Kathy and I continued to work on exposure to other dogs and on her developing a better understanding of general dog body language and behavior. I felt that this would help to relieve her feeling that dogs were so foreign to her and that everything they do (even a soft tail wag) is a potential threat. Part of this process involved a visit to a dog training school with my dog Nora. It was amazing enough that Kathy was able to enter the facility. Especially after she saw there were a number of dogs inside when we arrived. She was so focused on keeping her eye on those dogs, that she seemed to barely recognize that she was standing right next to my dog. It was the closest encounter she had with an adult dog since we started working together. When Kathy felt ready, we stepped into the enclosed training area. We talked through her mantra, did some deep breathing exercises and then I asked Kathy if she could hold Nora’s leash. I thought this would be a good moment to hand over the reins to her because she seemed so focused on her mission to remain calm. And it worked! Kathy not only held Nora’s leash, but progressed to participating with her in the class.

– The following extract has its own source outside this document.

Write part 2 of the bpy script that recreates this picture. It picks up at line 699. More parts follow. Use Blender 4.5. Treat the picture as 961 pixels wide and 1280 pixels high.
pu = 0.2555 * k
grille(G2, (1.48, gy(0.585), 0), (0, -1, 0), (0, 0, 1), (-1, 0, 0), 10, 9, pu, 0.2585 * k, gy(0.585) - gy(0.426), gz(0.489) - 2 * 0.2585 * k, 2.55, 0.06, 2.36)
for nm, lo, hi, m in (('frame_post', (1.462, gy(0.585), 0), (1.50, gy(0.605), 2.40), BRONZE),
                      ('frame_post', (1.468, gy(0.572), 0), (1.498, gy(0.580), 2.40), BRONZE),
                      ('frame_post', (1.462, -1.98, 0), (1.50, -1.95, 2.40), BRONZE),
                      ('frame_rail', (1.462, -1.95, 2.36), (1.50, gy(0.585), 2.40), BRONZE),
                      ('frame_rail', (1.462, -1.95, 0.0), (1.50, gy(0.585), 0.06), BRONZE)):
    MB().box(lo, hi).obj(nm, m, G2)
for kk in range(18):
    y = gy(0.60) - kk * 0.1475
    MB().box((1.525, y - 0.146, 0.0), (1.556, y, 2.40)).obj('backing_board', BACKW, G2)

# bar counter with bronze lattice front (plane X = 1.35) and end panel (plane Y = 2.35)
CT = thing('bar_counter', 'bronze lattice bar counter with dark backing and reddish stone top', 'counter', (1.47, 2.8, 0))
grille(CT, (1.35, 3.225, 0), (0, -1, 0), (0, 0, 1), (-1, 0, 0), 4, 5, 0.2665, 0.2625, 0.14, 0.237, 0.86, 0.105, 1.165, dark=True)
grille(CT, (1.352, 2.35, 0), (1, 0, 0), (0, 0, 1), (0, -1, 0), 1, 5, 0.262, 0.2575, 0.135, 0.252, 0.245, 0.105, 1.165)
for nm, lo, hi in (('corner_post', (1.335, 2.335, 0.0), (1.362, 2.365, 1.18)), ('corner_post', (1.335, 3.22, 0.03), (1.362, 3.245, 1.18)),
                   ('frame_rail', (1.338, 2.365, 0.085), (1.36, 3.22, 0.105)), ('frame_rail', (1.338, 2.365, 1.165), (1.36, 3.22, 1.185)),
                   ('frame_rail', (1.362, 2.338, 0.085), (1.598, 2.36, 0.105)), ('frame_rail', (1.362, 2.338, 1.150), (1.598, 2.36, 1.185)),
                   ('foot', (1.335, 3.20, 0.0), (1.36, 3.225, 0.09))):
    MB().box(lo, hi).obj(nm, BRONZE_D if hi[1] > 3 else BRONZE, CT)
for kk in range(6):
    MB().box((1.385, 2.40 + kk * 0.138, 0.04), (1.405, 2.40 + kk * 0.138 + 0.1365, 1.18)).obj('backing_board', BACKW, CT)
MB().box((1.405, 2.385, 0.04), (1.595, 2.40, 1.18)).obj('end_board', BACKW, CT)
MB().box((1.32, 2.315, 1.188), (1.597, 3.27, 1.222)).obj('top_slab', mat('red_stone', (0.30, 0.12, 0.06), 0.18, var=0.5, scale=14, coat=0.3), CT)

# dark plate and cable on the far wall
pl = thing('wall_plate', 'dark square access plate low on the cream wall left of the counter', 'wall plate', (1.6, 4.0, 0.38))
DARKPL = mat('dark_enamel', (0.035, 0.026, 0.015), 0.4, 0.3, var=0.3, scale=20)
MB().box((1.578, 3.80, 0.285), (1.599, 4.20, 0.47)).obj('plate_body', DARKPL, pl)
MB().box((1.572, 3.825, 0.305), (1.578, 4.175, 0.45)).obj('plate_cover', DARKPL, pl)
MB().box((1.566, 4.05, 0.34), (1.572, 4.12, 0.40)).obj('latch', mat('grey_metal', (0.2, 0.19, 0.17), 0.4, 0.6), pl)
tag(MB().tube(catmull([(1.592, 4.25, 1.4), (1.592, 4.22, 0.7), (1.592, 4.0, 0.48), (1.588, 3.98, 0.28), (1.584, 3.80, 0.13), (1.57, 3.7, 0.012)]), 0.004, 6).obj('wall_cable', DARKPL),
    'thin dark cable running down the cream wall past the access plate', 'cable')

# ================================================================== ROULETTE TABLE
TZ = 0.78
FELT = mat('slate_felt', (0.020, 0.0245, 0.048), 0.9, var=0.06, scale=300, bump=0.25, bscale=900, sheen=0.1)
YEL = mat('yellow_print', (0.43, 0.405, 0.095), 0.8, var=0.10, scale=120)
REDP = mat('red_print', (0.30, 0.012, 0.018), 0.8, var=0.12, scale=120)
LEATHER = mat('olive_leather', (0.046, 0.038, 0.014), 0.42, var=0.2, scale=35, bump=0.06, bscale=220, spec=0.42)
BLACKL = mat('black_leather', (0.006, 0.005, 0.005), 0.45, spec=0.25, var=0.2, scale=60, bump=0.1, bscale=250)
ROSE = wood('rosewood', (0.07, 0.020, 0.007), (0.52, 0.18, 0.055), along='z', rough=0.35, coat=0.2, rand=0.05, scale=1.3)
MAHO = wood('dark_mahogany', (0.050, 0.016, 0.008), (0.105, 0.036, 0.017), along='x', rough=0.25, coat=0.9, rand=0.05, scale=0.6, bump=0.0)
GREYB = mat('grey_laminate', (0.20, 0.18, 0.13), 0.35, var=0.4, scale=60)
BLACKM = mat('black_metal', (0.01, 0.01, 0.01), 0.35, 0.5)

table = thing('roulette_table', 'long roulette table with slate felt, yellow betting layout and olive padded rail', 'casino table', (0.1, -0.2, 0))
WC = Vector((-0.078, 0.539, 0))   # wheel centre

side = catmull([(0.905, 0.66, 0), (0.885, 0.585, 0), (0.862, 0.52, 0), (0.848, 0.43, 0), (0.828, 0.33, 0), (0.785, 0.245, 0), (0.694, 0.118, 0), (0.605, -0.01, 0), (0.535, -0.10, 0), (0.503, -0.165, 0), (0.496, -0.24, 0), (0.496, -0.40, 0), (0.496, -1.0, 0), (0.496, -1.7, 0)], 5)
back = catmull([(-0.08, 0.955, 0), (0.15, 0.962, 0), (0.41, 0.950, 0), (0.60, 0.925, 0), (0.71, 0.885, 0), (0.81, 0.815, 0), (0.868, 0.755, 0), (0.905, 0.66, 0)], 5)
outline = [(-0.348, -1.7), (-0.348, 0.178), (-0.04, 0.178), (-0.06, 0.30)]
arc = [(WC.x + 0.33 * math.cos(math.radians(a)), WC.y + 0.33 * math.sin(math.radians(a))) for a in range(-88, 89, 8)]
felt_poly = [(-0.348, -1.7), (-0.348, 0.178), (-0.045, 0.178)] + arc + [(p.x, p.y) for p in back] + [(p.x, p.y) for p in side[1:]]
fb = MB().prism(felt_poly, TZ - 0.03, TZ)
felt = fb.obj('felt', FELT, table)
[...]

After this wonderful day together, we all felt much more confident that Kathy would be able to overcome her fear and know the joy of having a dog as part of her family. So, we thought it was time for her to meet her new dog Bo who we had been working with to teach him to respond promptly when asked to sit. We thought this simple behavior would be a wonderful starting point for Kathy to feel confident that she could effectively communicate with Bo. It was a wonderful moment seeing Kathy’s face as she entered the room and saw Bo for the first time. She seemed calm and proud that this little guy was her family’s new dog. Kathy touched Bo, hugged him, asked him to sit and with the help of Ali McLennan even learned some valuable tips for grooming Bo in the future.

One of our next steps with Kathy was a big one…Ali and I took her and Bo to a pet parade where she would walk Bo herself and be exposed to other dogs. It was a beautiful day on the pier, with loads of dogs in adorable outfits. Kathy was all smiles as she walked Bo down the red carpet as they competed for ‘Best in Show’ at the event. They didn’t win the official prize, but the three of us knew that Kathy had won something much more valuable.

When we brought Bo to live with his new family, we all felt it would be the icing on the cake if Kathy was the one to introduce him to her family. The joy and surprise on their faces to see their new, handsome pup escorted by his new Mom as he walked up the drive to his new home was an amazing reward for us all. Most especially Kathy.

1 Comment

  1. What a heartwarming story. I’m so glad the ending was happy for Kathy, her family, and all canines involved. I used to suffer from a phobia of dogs myself, and it wasn’t until my early adulthood that I got over it. It took many hours with the most calm dog I knew to help me overcome my fear. I think energetic, jumpy, loud dogs were what made me so nervous, whereas I discovered that calmer animals weren’t so bad.